If only they had let my people go!
My name is Genie Milgrom and I chose Erev Pesach for my first blog because what WOULD have happened if they had let my people go?
I was born in Cuba to a Roman Catholic family with their origins in Spain and Portugal. I attended Catholic schools all my life with a feeling deep in my soul that I did not belong to the people nor religion I was being raised in. It made for a very difficult time as I was growing up because there was a constant tug and a duality to my beliefs.
After a marriage to a Catholic man and two children, I decided to pursue my soul and began to study and finally made a traditional conversion to Judaism but at the same time I did not convert my children.
I lived this way for many years and married Michael who descended from the Chassidic dynasty of Yisrael Friedman of Ruzhin.

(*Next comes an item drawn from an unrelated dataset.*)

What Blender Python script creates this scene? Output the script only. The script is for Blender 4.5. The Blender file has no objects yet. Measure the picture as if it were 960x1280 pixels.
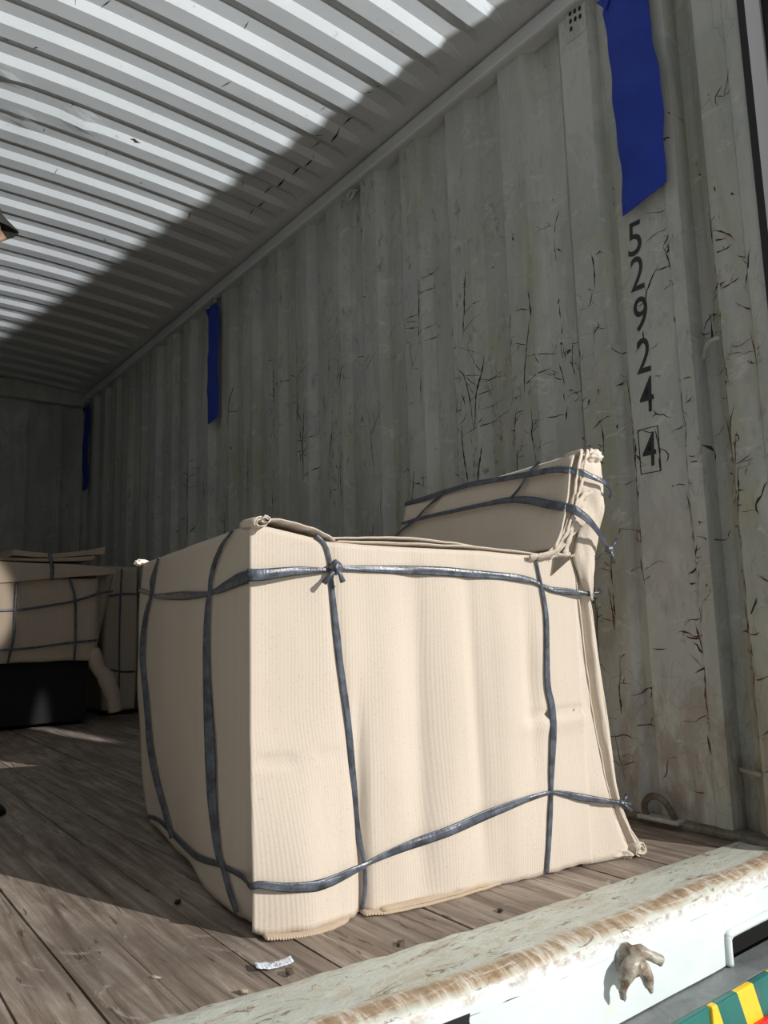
import bpy, bmesh, math, random
from mathutils import Vector, Matrix, noise
random.seed(7)
C = bpy.context.scene.collection
PI = math.pi

# ------------------------------------------------------------------ camera, world, lights, exposure
sc = bpy.context.scene
cam_d = bpy.data.cameras.new('camera'); cam = bpy.data.objects.new('camera', cam_d); C.objects.link(cam)
cam_d.sensor_fit = 'VERTICAL'; cam_d.sensor_height = 24.0; cam_d.lens = 961.0/1280*24.0
cam_d.clip_start = 0.02; cam_d.clip_end = 200
R = Matrix(((0.79776581, -0.06524038, -0.59942757),
            (-0.60239629, -0.12949471, -0.7876229),
            (-0.02623788, 0.98943156, -0.14260702)))
cam.matrix_world = Matrix.Translation((0, 0, 0.56)) @ R.to_4x4()
sc.camera = cam
sc.view_settings.view_transform = 'Standard'; sc.view_settings.look = 'None'
sc.view_settings.gamma = 1.0; sc.view_settings.use_curve_mapping = False
sc.view_settings.exposure = 0.0

w = bpy.data.worlds.new('sky'); sc.world = w; w.use_nodes = True
bg = w.node_tree.nodes['Background']
bg.inputs['Color'].default_value = (0.86, 0.93, 1.0, 1); bg.inputs['Strength'].default_value = 0.38

def aim(o, frm, to):
    o.location = frm
    o.rotation_euler = (Vector(to)-Vector(frm)).to_track_quat('-Z', 'Y').to_euler()
def lamp(name, kind, frm, to, energy, color):
    d = bpy.data.lights.new(name, kind); o = bpy.data.objects.new(name, d); C.objects.link(o)
    d.energy = energy; d.color = color; aim(o, frm, to); return d
AZ, EL = math.radians(21), math.radians(26)
sd = Vector((-math.sin(AZ)*math.cos(EL), math.cos(AZ)*math.cos(EL), -math.sin(EL)))
sun = lamp('sun', 'SUN', (6, -8, 5), Vector((6, -8, 5))+sd, 4.3, (1.0, 0.965, 0.92)); sun.angle = 0.009
# added spot standing in for sunlight reflected onto the roof from an unseen source
gl = lamp('roof_bounce_spot', 'SPOT', (3.35, -7.6, -1.15), (0.93, 3.3, 3.52), 8000, (0.93, 0.97, 1.0))
gl.spot_size = math.radians(18.5); gl.spot_blend = 0.10; gl.shadow_soft_size = 0.13
# added spots for sunlight from unseen reflectors: one patch on the far chair, one streak on the boards
ww = lamp('reflected_sun_spot', 'SPOT', (2.05, -8.0, 2.35), (0.62, 4.88, 0.70), 4200, (1.0, 0.95, 0.88))
ww.spot_size = math.radians(3.5); ww.spot_blend = 0.25; ww.shadow_soft_size = 0.03
wv = lamp('reflected_sun_spot', 'SPOT', (3.02, -8.0, 6.3), (1.23, 4.65, 0.0), 9000, (0.96, 0.97, 1.0))
bpy.data.objects['reflected_sun_spot.001'].scale = (0.16, 1, 1)
wv.spot_size = math.radians(2.9); wv.spot_blend = 0.6; wv.shadow_soft_size = 0.03

# ------------------------------------------------------------------ helpers
def obj(name, bm, mats, parent=None, smooth=False):
    if smooth: bmesh.ops.recalc_face_normals(bm, faces=bm.faces[:])
    me = bpy.data.meshes.new(name); bm.normal_update(); bm.to_mesh(me); bm.free()
    for m in (mats if isinstance(mats, (list, tuple)) else [mats]): me.materials.append(m)
    if smooth:
        for p in me.polygons: p.use_smooth = True
    o = bpy.data.objects.new(name, me); C.objects.link(o)
    if parent: o.parent = parent
    return o
def struct(name, bm, mats, parent=None, smooth=False):
    o = obj(name, bm, mats, parent, smooth)
    if not parent: o['kind'] = 'structure'
    return o
def tag(o, label, cat, group=None):
    o['label'] = label; o['category'] = cat
    if group: o['group'] = group
    return o
def thing(name, label, cat, loc=(0, 0, 0), rz=0, group=None):
    o = bpy.data.objects.new(name, None); C.objects.link(o); o.empty_display_size = 0.1
    o.location = loc; o.rotation_euler = (0, 0, rz)
    return tag(o, label, cat, group)
def box(bm, x0, x1, y0, y1, z0, z1, mi=0, bev=0):
    vs = [bm.verts.new(p) for p in ((x0,y0,z0),(x1,y0,z0),(x1,y1,z0),(x0,y1,z0),(x0,y0,z1),(x1,y0,z1),(x1,y1,z1),(x0,y1,z1))]
    fs = [bm.faces.new([vs[i] for i in q]) for q in ((3,2,1,0),(4,5,6,7),(0,1,5,4),(1,2,6,5),(2,3,7,6),(3,0,4,7))]
    for f in fs: f.material_index = mi
    if bev:
        es = list({e for f in fs for e in f.edges})
        bmesh.ops.bevel(bm, geom=es, offset=bev, segments=2, affect='EDGES', profile=0.5)
    return fs
def grid(bm, nu, nv, fn, mi=0, closed_u=False):
    rows = [[bm.verts.new(fn(i/(nu if closed_u else nu-1), j/(nv-1))) for i in range(nu)] for j in range(nv)]
    for j in range(nv-1):
        for i in range(nu if closed_u else nu-1):
            k = (i+1) % nu
            f = bm.faces.new((rows[j][i], rows[j][k], rows[j+1][k], rows[j+1][i])); f.material_index = mi
    return rows
def tube(bm, pts, rad, n=10, mi=0, cap=True):
    """round tube along pts; rad a number or list"""
    pts = [Vector(p) for p in pts]; N = len(pts); rs = rad if isinstance(rad, (list, tuple)) else [rad]*N
    up = Vector((0.13, 0.21, 1)); rings = []
    for i, p in enumerate(pts):
        t = (pts[min(i+1, N-1)]-pts[max(i-1, 0)]).normalized()
        a = t.cross(up);
        if a.length < 1e-3: a = t.cross(Vector((1, 0, 0)))
        a.normalize(); b = t.cross(a).normalized(); up = -b if b.dot(up) < 0 else b
        up = a.cross(t) if a.cross(t).dot(up) > 0 else t.cross(a)
        rings.append([bm.verts.new(p+(a*math.cos(2*PI*k/n)+b*math.sin(2*PI*k/n))*rs[i]) for k in range(n)])
    for i in range(N-1):
        for k in range(n):
            f = bm.faces.new((rings[i][k], rings[i][(k+1)%n], rings[i+1][(k+1)%n], rings[i+1][k])); f.material_index = mi
    if cap:
        bm.faces.new(rings[0][::-1]).material_index = mi; bm.faces.new(rings[-1]).material_index = mi
def solid(bm, t):
    bm.normal_update(); bmesh.ops.solidify(bm, geom=bm.faces[:], thickness=t)
def lerp_tab(tab, x):
    if x <= tab[0][0]: return tab[0][1]
    for (a, b), (c, d) in zip(tab, tab[1:]):
        if x <= c: return b+(d-b)*(x-a)/(c-a)
    return tab[-1][1]
def sstep(a, b, x):
    t = max(0, min(1, (x-a)/(b-a))); return t*t*(3-2*t)
def nz(x, y, z=0.0, s=1.0): return noise.noise(Vector((x*s, y*s, z*s)))
def catmull(P, n=8):
    P = [Vector(p) for p in P]; out = []
    for i in range(len(P)-1):
        a = P[max(i-1, 0)]; b = P[i]; c = P[i+1]; d = P[min(i+2, len(P)-1)]
        for k in range(n):
            t = k/n
            out.append(0.5*((2*b)+(c-a)*t+(2*a-5*b+4*c-d)*t*t+(3*b-a-3*c+d)*t*t*t))
    out.append(P[-1]); return out

# ------------------------------------------------------------------ materials
class Mat:
    def __init__(s, name, rough=0.7, metal=0.0, spec=0.5):
        s.m = bpy.data.materials.new(name); s.m.use_nodes = True; s.t = s.m.node_tree; s.n = s.t.nodes
        s.b = s.n['Principled BSDF']; s.b.inputs['Roughness'].default_value = rough
        s.b.inputs['Metallic'].default_value = metal; s.b.inputs['Specular IOR Level'].default_value = spec
        s.co = s.n.new('ShaderNodeTexCoord').outputs['Object']
    def link(s, a, b): s.t.links.new(a, b)
    def mp(s, sx, sy, sz, loc=(0, 0, 0), rot=(0, 0, 0)):
        k = s.n.new('ShaderNodeMapping'); s.link(s.co, k.inputs[0]); k.inputs['Scale'].default_value = (sx, sy, sz)
        k.inputs['Location'].default_value = loc; k.inputs['Rotation'].default_value = rot; return k.outputs[0]
    def noise(s, vec, scale=1, detail=4, rough=0.55, dist=0.0):
        k = s.n.new('ShaderNodeTexNoise'); s.link(vec, k.inputs['Vector']); k.inputs['Scale'].default_value = scale
        k.inputs['Detail'].default_value = detail; k.inputs['Roughness'].default_value = rough
        k.inputs['Distortion'].default_value = dist; return k.outputs['Fac']
    def ramp(s, fac, *st):
        k = s.n.new('ShaderNodeValToRGB'); s.link(fac, k.inputs[0]); e = k.color_ramp.elements
        while len(e) < len(st): e.new(0.5)
        for q, (p, c) in zip(e, st):
            q.position = p; q.color = (c, c, c, 1) if isinstance(c, (int, float)) else (*c, 1)
        return k.outputs[0]
    def mix(s, fac, a, b, mode='MIX'):
        k = s.n.new('ShaderNodeMix'); k.data_type = 'RGBA'; k.blend_type = mode
        for sock, v in ((k.inputs[0], fac), (k.inputs[6], a), (k.inputs[7], b)):
            if isinstance(v, (int, float)): sock.default_value = v
            elif isinstance(v, tuple): sock.default_value = (*v, 1)
            else: s.link(v, sock)
        return k.outputs[2]
    def math(s, op, a, b=0.0, clamp=False):
        k = s.n.new('ShaderNodeMath'); k.operation = op; k.use_clamp = clamp
        for sock, v in ((k.inputs[0], a), (k.inputs[1], b)):
            if isinstance(v, (int, float)): sock.default_value = v
            else: s.link(v, sock)
        return k.outputs[0]
    def axis(s, i):
        k = s.n.new('ShaderNodeSeparateXYZ'); s.link(s.co, k.inputs[0]); return k.outputs[i]
    def color(s, c):
        if isinstance(c, tuple): s.b.inputs['Base Color'].default_value = (*c, 1)
        else: s.link(c, s.b.inputs['Base Color'])
        return s
    def bump(s, h, strength=0.3, dist=0.01):
        k = s.n.new('ShaderNodeBump'); s.link(h, k.inputs['Height']); k.inputs['Strength'].default_value = strength
        k.inputs['Distance'].default_value = dist; s.link(k.outputs[0], s.b.inputs['Normal']); return s
def flat(name, c, rough=0.6, metal=0.0):
    return Mat(name, rough, metal).color(c).m

def wall_paint():
    m = Mat('old_grey_wall_paint', 0.55)
    base = m.ramp(m.noise(m.mp(1, 1, 1), 1.6, 5), (0.3, (0.36, 0.37, 0.345)), (0.7, (0.45, 0.455, 0.425)))
    # olive mould streaks running down
    st = m.ramp(m.noise(m.mp(5, 5, 0.7), 1.0, 6, 0.65, 0.4), (0.48, 0), (0.66, 1))
    c = m.mix(m.math('MULTIPLY', st, 0.8), base, (0.26, 0.265, 0.18))
    cl = m.ramp(m.noise(m.mp(6, 6, 3.2, (2, 9, 4)), 1.0, 7, 0.72, 0.7), (0.47, 0), (0.53, 1))
    c = m.mix(m.math('MULTIPLY', cl, 0.45), c, (0.30, 0.315, 0.315))
    # grey speckle patches
    sp = m.ramp(m.noise(m.mp(30, 30, 14), 1.0, 5, 0.7, 0.3), (0.56, 0), (0.66, 1))
    reg = m.ramp(m.noise(m.mp(1.7, 1.7, 0.9, (3, 1, 2)), 1.0, 3), (0.45, 0), (0.62, 1))
    c = m.mix(m.math('MULTIPLY', m.math('MULTIPLY', sp, reg), 0.85), c, (0.15, 0.15, 0.12))
    # pale scuffs
    pl = m.ramp(m.noise(m.mp(9, 9, 14, (5, 5, 5)), 1.0, 6, 0.75, 0.8), (0.58, 0), (0.64, 1))
    c = m.mix(m.math('MULTIPLY', pl, 0.5), c, (0.52, 0.53, 0.50))
    # rusty brown wear lower down near the door
    z = m.axis(2)
    low = m.ramp(z, (0.0, 1.0), (1.1, 0.0))
    rs = m.ramp(m.noise(m.mp(7, 7, 3, (1, 7, 2)), 1.0, 7, 0.7, 0.6), (0.46, 0), (0.58, 1))
    c = m.mix(m.math('MULTIPLY', m.math('MULTIPLY', rs, low), 0.75), c, (0.20, 0.155, 0.12))
    # hairline cracks
    dv = m.n.new('ShaderNodeTexVoronoi'); dv.feature = 'DISTANCE_TO_EDGE'
    wv = m.mix(0.12, m.mp(4.2, 4.2, 2.6), None or m.n.new('ShaderNodeTexNoise').outputs['Color'])
    m.link(wv, dv.inputs['Vector'])
    ck = m.ramp(dv.outputs[0], (0.0, 1), (0.009, 0))
    ckm = m.ramp(m.noise(m.mp(2.6, 2.6, 1.6, (8, 1, 1)), 1.0, 4), (0.53, 0), (0.58, 1))
    ckk = m.math('MULTIPLY', ck, ckm)
    c = m.mix(m.math('MULTIPLY', ckk, 0.35), c, (0.05, 0.035, 0.025))
    m.color(c); h = m.math('ADD', m.noise(m.mp(14, 14, 8), 1.0, 5), m.math('MULTIPLY', pl, 0.4))
    m.bump(m.math('SUBTRACT', h, ckk), 0.35, 0.006); return m.m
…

I did my best to adapt having gone from the identity of a Cuban Catholic, to a Modern Orthodox woman and finally having to take on many Chassidic customs. Michael was amazing as he moved from Belgium to Miami and started our life together.
We became a dynamic duo in our synagogue and I finally felt I was home, yet, my children were not Jewish and this brought me profound sadness. No one else in my family felt any inclination to join me as no one had these strong feelings that I had experienced; and life went on. I lost most everyone I knew from before such as my family, friends from Catholic school and most of my previous relationships simmered down to nothing. People did not understand me and the existential crisis I had gone through.
Because I had always felt different, I asked my Mom again and again if she owned anything at all that showed we may have had a Jewish origin and again and again I was told no. I had, at times, fleetingly thought that perhaps I descended from the Pre-Inquisition Jews but Mom was adamant that we did not and I eventually dropped it until… My maternal grandmother died on a Friday morning and I was with Mom as she was making plans for the funeral and she insisted my grandmother must be buried within 18 to 24 hours maximum.
She stated that this was a family tradition and was very upset with me that I would miss the funeral on Saturday. I am Sabbath observant and the funeral and burial were miles and miles away with no option for staying overnight. My relationship with Mom and family was getting more strained by the minute but I had made a serious commitment to my lifestyle and would not budge. I was very close to my maternal grandmother but I stayed home. On Shabbat after shul, many of our friends came to our house and my Mom gave me a Hamsa and Star of David earring as well as a family tree dating back to the mid-1700s that my Grandmom wanted me to have when she died. Immediately, I just knew that my family must have come from the Spanish Jews. She and my Grandfather were first cousins and when I opened the tree I noticed that all generations only married their cousins. My Grandmom had always been teaching me laws of Kashrut in the kitchen such as checking for blood in the eggs, washing vegetables thoroughly and she even taught me to bake with 2.5 kilos or 5 pounds of flour and to wrap a small piece in aluminum foil and throw in the back of the oven to burn (no blessing).
I sat back in my chair and realized that all those years of searching for truth in my soul were leading me back to this moment. I began an intensive genealogical search into my ancestors that ten years later led me to find 22 grandmothers in an unbroken maternal lineage from Spain and Portugal and over 45 relatives burned at the stake for practicing Judaism. I was also able to prove that the village of my ancestors where they lived for 624 years had a Jewish presence even though historically, there had been nothing written as they lived their lives for centuries as hidden or Crypto-Jews pretending to be Catholic. Their fortitude was beyond imagination. Even though I had already made a conversion early on, I took all my paperwork and genealogy to Israel to the Beit Din in Jerusalem where a few years later, I received a beautiful letter of return stating that my ascendants and descendants were Jewish and that I had been born Jewish.
I am very very proud to stand up as a Jew and really wonder what would have happened if they had let my people go in the Middle Ages as they were hiding underground to pray. Yes, there was an expulsion in 1492 and families had 3 months to convert or leave Spain and many Jews left yet just as many stayed and just as many assimilated. Mine stayed for a myriad of reasons but what would have happened to the numbers of the Jewish people today if we had been set free? The Sefardic culture would have spread all over the world, the Golden Age of Spain would have continued in other countries and our light would have shone bright. Our history with bondage has been long and tragic and tonight we celebrate that the freedom of the descendants of the Spanish Jews that have found their way back! Chag Sameach Pesach!